Boston March 9, 1849

 

Dear Bradburn,

     Burnham[?] has a copy of Milton’s “Christian Doctrine,” in two vols.-at $1.50 for the two. It has one chapter only about marriage—Whether this chapter is embraced in the copies you have, I know not—I hardly think it is.

     This is the only thing Burnham has, except another copy like that you bought—I know not where else to look for any thing of the kind. If you wish me to inquire at any other place, please name it, and I will do so.

     I have hastily read your article in yesterday’s paper. It has some hard hits, but I confess I do not like it so well as your first. It is too long, and yet it leaves the work half done. There are some points in it that would admit of much amplification, as it seems to me. I think if you had taken it a little more coolly, and given him one or two columns a week, for six or eight weeks, or until the “subject” was literally “dissected,” you would have made the villain writhe before you were done with him. Perhaps it is not too late to do it yet.

     I know not why you send me Smith’s letter, unless it be for what he says in regard to “drawing me out” on the “Amendments.”

     My answer is that if he or any body else expects to “draw out” of me[?] gratis an argument, for which I ought to be paid $100, or $200, more or less, he will probably find himself mistaken. I have got over all greenness[?] on that subject, I trust. I have learned that a man must eat to live. I know too that I have given the Abolitionists nearly every valuable idea they have had for years. They have not given me bread in return. I am now literally a beggar—almost a “common beggar.” If they want any more of my ideas, they must help me live. If they would have promoted, as they might, the sale of my books, or if they would have furnished me means to live and finish and publish the rest of my argument, and taken the copyright as security for their pay when it was done, I would have made no complaint. I would even have been thankful for such aid. But instead of this, they can squander thousands on men who will give them no ideas, and who have no ideas except what they steal from me. And when they want more ideas, they come to me, with all the innocence imaginable, and expect I shall stay my stomach with ships while I furnish them with ideas gratis. I’ll see ‘em damned first.

     I have not forgotten the money Smith has given me. But neither have I forgotten that he told me I had given him in return more than his money’s worth. And I have sense enough to know that that opinion is correct and would have been if he had given me ten times as much. Nevertheless, I want no more of Smith’s money, if he has any better use for it—or if he would use his influence to sell my books, or to induce others to give me the means of living whilst I finish my argument. If he will do nothing of this, but will persist in going on, making admissions in favor of slavery, (as he did in his letter to Chase, and as he does virtually in his Buffalo address), in the face of my argument—and then, when he finds himself cornered[?], come to me and expect I shall write a laborious argument, and help him out of the scrape, gratis, I think I shall not do it on an empty stomach.

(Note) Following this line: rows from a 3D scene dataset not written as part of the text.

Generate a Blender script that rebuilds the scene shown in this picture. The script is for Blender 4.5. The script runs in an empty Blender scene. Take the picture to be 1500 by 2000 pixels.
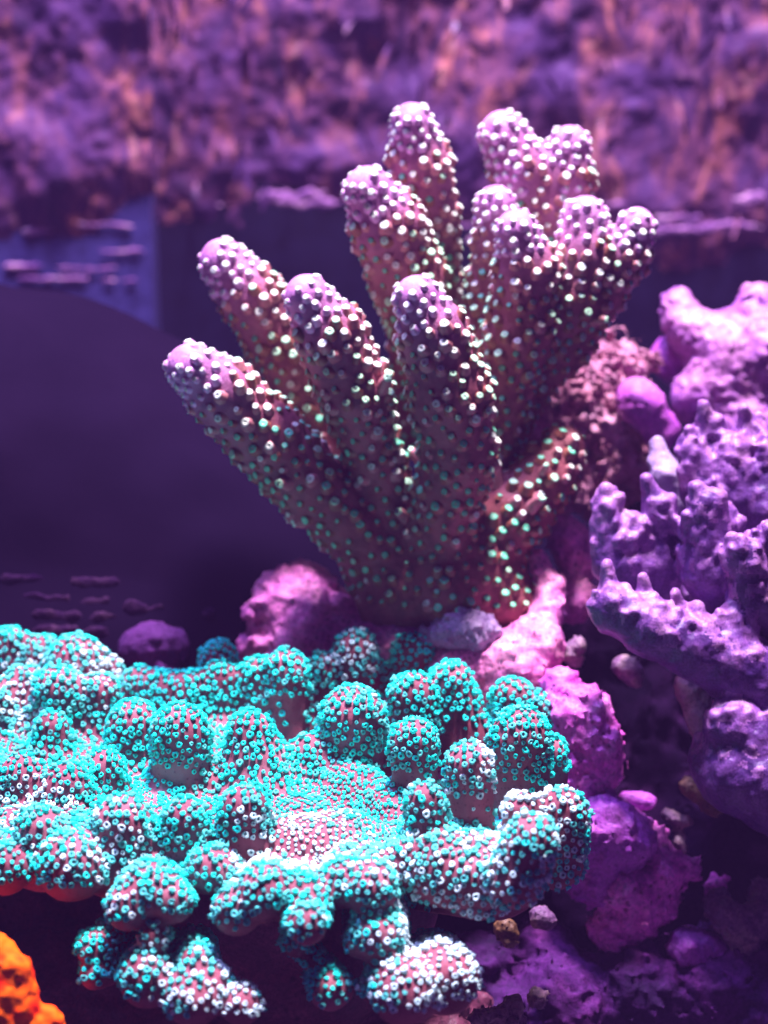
import bpy, math, random
import numpy as np
from mathutils import Vector, Matrix
from mathutils.bvhtree import BVHTree

random.seed(7)
RNG = np.random.default_rng(7)
SC = bpy.context.scene
COL = SC.collection

# ------------------------------------------------------------------ camera, light, exposure
U = 1e-4                       # 1 layout unit = 0.1 mm
D0 = 4200.0                    # camera to focus plane, layout units
TH = math.radians(14)          # the camera looks down a little
F = np.array([0, math.cos(TH), -math.sin(TH)])
RT = np.array([1.0, 0, 0])
UP = np.array([0, math.sin(TH), math.cos(TH)])
CAM = -F * D0

def P(px, py, dz=0.0):
    """layout point (0.1 mm) on the ray of a picture position at depth dz behind the focus plane"""
    d = D0 + dz
    return CAM + F * d + RT * ((px - 750) * d / D0) + UP * (-(py - 1000) * d / D0)

def S(r, dz=0.0):
    return r * (D0 + dz) / D0

cam_d = bpy.data.cameras.new("camera")
cam = bpy.data.objects.new("camera", cam_d)
COL.objects.link(cam)
cam.location = CAM * U
cam.rotation_euler = (math.radians(90) - TH, 0, 0)
cam_d.sensor_fit = 'VERTICAL'
cam_d.sensor_height = 36
cam_d.lens = 36 * D0 / 2000
cam_d.clip_start = 0.01
cam_d.clip_end = 20
cam_d.dof.use_dof = True
cam_d.dof.focus_distance = (D0 - 110) * U
cam_d.dof.aperture_fstop = 13.5
SC.camera = cam

w = bpy.data.worlds.new("World")
SC.world = w
w.use_nodes = True
w.node_tree.nodes["Background"].inputs[0].default_value = (0.20, 0.05, 0.52, 1)
w.node_tree.nodes["Background"].inputs[1].default_value = 0.085

def area(name, loc, target, size, size_y, power, color):
    l = bpy.data.lights.new(name, 'AREA')
    l.shape = 'RECTANGLE'; l.size = size; l.size_y = size_y; l.energy = power; l.color = color
    o = bpy.data.objects.new(name, l); COL.objects.link(o)
    o.location = loc
    o.rotation_euler = (Vector(target) - Vector(loc)).to_track_quat('-Z', 'Y').to_euler()
    return o

area("tank_lamp", (0.06, 0.09, 0.90), (0.01, 0.0, 0.0), 0.13, 0.13, 43.0, (1.0, 0.80, 1.0))
area("blue_fill_light", (-0.18, 0.08, 0.90), (0.0, 0.0, 0.0), 0.13, 0.13, 10.0, (0.45, 0.36, 1.0))  # added blue fill light for the front faces and a violet tint

SC.render.engine = 'CYCLES'
SC.cycles.use_denoising = True
SC.cycles.use_adaptive_sampling = True
SC.cycles.adaptive_threshold = 0.03
SC.cycles.max_bounces = 5
SC.cycles.diffuse_bounces = 2
SC.view_settings.view_transform = 'Standard'
SC.view_settings.look = 'None'
SC.view_settings.exposure = 0.0
SC.view_settings.gamma = 1.0

# ------------------------------------------------------------------ materials
def mat(name, rough=0.5, spec=0.5):
    m = bpy.data.materials.new(name); m.use_nodes = True
    nt = m.node_tree
    b = nt.nodes["Principled BSDF"]
    b.inputs["Roughness"].default_value = rough
    b.inputs["Specular IOR Level"].default_value = spec
    return m, nt, b

def node(nt, t, **kw):
    n = nt.nodes.new(t)
    for k, v in kw.items():
        setattr(n, k, v)
    return n

def ramp(nt, fac, stops):
    r = node(nt, 'ShaderNodeValToRGB')
    while len(r.color_ramp.elements) < len(stops):
        r.color_ramp.elements.new(0.5)
    for e, (p, c) in zip(r.color_ramp.elements, stops):
        e.position = p; e.color = (*c, 1)
    nt.links.new(fac, r.inputs[0])
    return r.outputs[0]

def coords(nt, scale=(1, 1, 1)):
    g = node(nt, 'ShaderNodeNewGeometry')
    mp = node(nt, 'ShaderNodeMapping')
    mp.inputs['Scale'].default_value = scale
    if scale != (1, 1, 1): mp.inputs['Rotation'].default_value = (0, 0.35, 0)
    nt.links.new(g.outputs['Position'], mp.inputs[0])
    return mp.outputs[0]

def noise(nt, scale, detail=4, rough=0.55, dist=0.0, co=None):
    n = node(nt, 'ShaderNodeTexNoise')
    n.inputs['Scale'].default_value = scale
    n.inputs['Detail'].default_value = detail
    n.inputs['Roughness'].default_value = rough
    n.inputs['Distortion'].default_value = dist
    nt.links.new(co if co else coords(nt), n.inputs['Vector'])
    return n.outputs['Fac']

def mixc(nt, fac, a, b, mode='MIX'):
    m = node(nt, 'ShaderNodeMix', data_type='RGBA', blend_type=mode)
    for sock, v in ((m.inputs[0], fac), (m.inputs[6], a), (m.inputs[7], b)):
        if isinstance(v, (int, float)): sock.default_value = v
        elif isinstance(v, tuple): sock.default_value = (*v, 1)
        else: nt.links.new(v, sock)
    return m.outputs[2]

def bump(nt, b, h, strength=0.4, dist=0.0005):
    bm = node(nt, 'ShaderNodeBump')
    bm.inputs['Strength'].default_value = strength
    bm.inputs['Distance'].default_value = dist
    nt.links.new(h, bm.inputs['Height'])
    nt.links.new(bm.outputs[0], b.inputs['Normal'])

def rock_mat(name, stops, scale=70, bscale=260, rough=0.55, bstr=0.6, pits=None, spec=0.5, speck=True):
    m, nt, b = mat(name, rough, spec)
    n1 = noise(nt, scale, 6, 0.6, 0.6)
    c = ramp(nt, n1, stops)
    if pits:
        v = node(nt, 'ShaderNodeTexVoronoi'); v.inputs['Scale'].default_value = pits
        nt.links.new(coords(nt), v.inputs['Vector'])
        k = ramp(nt, v.outputs['Distance'], [(0.10, (0.35, 0.25, 0.3)), (0.26, (1, 1, 1))])
        c = mixc(nt, 1.0, c, k, 'MULTIPLY')
    nt.links.new(c, b.inputs['Base Color'])
    sp = ramp(nt, noise(nt, bscale * 4.5, 3, 0.7), [(0.33, (0.55, 0.5, 0.6)), (0.5, (1, 1, 1)), (0.68, (1.35, 1.3, 1.3))])
    if speck: nt.links.new(mixc(nt, 1.0, c, sp, 'MULTIPLY'), b.inputs['Base Color'])
    h1, h2 = noise(nt, bscale, 6, 0.65), noise(nt, bscale * 4.5, 3, 0.7)
    ad = node(nt, 'ShaderNodeMath', operation='MULTIPLY_ADD'); ad.inputs[1].default_value = 0.45
    nt.links.new(h2, ad.inputs[0]); nt.links.new(h1, ad.inputs[2])
    bump(nt, b, ad.outputs[0], bstr, 0.0008)
    return m

M = {}
M['pink'] = rock_mat('pink_coralline', [(0.3, (0.3217, 0.072, 0.378)), (0.46, (0.6435, 0.153, 0.468)), (0.6, (0.8366, 0.288, 0.522)), (0.75, (0.85, 0.45, 0.675))], 55, pits=520)
M['magenta'] = rock_mat('magenta_coralline', [(0.28, (0.2807, 0.0381, 0.3047)), (0.44, (0.7371, 0.1014, 0.5713)), (0.58, (0.85, 0.2154, 0.6983)), (0.72, (0.85, 0.5702, 0.85))], 70, pits=420)
M['violet'] = rock_mat('violet_coralline', [(0.3, (0.1706, 0.0297, 0.3105)), (0.48, (0.4144, 0.0693, 0.4761)), (0.62, (0.5485, 0.1386, 0.5692)), (0.8, (0.6704, 0.297, 0.5692))], 60)
M['smoothpink'] = rock_mat('smooth_pink', [(0.36, (0.14, 0.035, 0.27)), (0.48, (0.3, 0.09, 0.36)), (0.62, (0.46, 0.18, 0.4)), (0.74, (0.6, 0.34, 0.52))], 40, 300, bstr=0.25, pits=600)
M['brownalgae'] = rock_mat('brown_algae', [(0.3, (0.16, 0.04, 0.10)), (0.5, (0.40, 0.14, 0.22)), (0.7, (0.55, 0.30, 0.45))], 120, 300, bstr=0.7)
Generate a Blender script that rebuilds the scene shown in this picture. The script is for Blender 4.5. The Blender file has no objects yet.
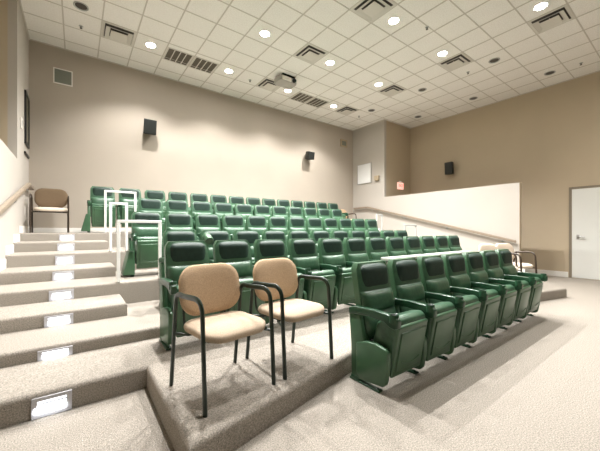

     I have never said so much to any one else—and I would of course say these things only to one who I know is a friend of Smith, and will not misunderstand what I mean. I do not suppose that Smith intends any thing wrong, or dreams of doing any thing wrong. But the trouble with him and others is, that they think ideas do not cost labor—that they come to a man when his mind is engrossed by other matters—and that a man should attend to business for a living, and get his ideas by intuitions, instead of study. When they get any ideas that are ideas, in that way, they may be pardoned for thinking that I can do the same.

     You ask me what I am doing? A week ago I had almost fully made up my mind to go and learn to bottom coarse shoes, thinking I could at least get bread for that, as I cannot for anything in my time[?]. I thought I had taxed the kindness of my friends long enough in the fruitless effort to live by what I feel to be my legitimate labor. But Mr. Sewall and two or three others wished me to persevere in this matter of the post office subscription—thinking it would come to something. Of course they had to furnish me money to live on while doing so. Whether it will come to any thing is uncertain. One day I have hopes, the next I am desperate, or nearly so.

                                  Yours truly,

                                  L. Spooner

 

P.S. Since writing this letter, I have read your article on Garrison a second time, and like it better than I did at the first reading. It is cabital[?], but I hope nevertheless, you have “a few more left of the same sort.”

 

 

 

 

 

 

 

 

Boston Novr 2, 49

Dear Bradburn,

     I shall be in the city until Monday—perhaps a day or two longer. I should be very glad to see you here. I would go to Lynn if it were convenient.